Dana's life and career remain grist for incessant commentary in Israel's voracious tabloids and on talk shows. Among the more sensational items: A rabbi recently decreed that Dana could be counted to make up a minyan, the quorum of 10 men traditionally required for Jewish prayer. And a 19-year-old ultra-Orthodox woman was kicked out of her house after she was caught with a Dana cassette.
On the popular television talk show, Popolitika, host Tommy Lapid set off a storm by telling an ultra-Orthodox guest: I'd rather have a son like Dana than one like you.
Since Eurovision, the same competition that launched the career of the Swedish band Abba, the Dana phenomenon is spreading beyond Israel. Dana's manager, Ofer Nisim, announced last week that Dana had recently declined a proposal to join the Spice Girls to replace the departed Ginger Spice.

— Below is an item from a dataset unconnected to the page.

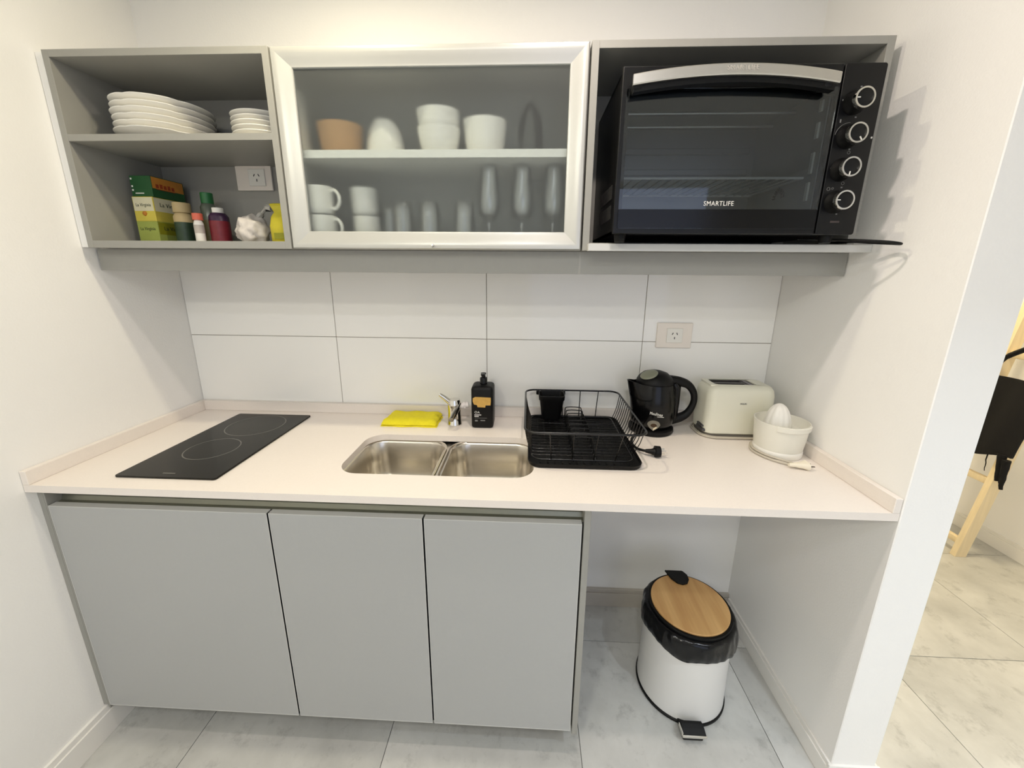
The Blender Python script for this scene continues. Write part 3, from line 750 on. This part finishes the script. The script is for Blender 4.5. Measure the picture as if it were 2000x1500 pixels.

Sony Music signed Dana to an artist's contract. An English-language single of the winning song "Diva" is on top-10 charts in Sweden and Finland.
There are no immediate plans for Dana to perform in the United States. Dana's managers are focusing now on England and Scandinavia. "I see my destiny being in Europe right now," Dana said in the interview. "I'm not so patriotic that I wouldn't live elsewhere if I had to for my career. But I'm always going to be an Israeli. I love my country, and I'll always come back."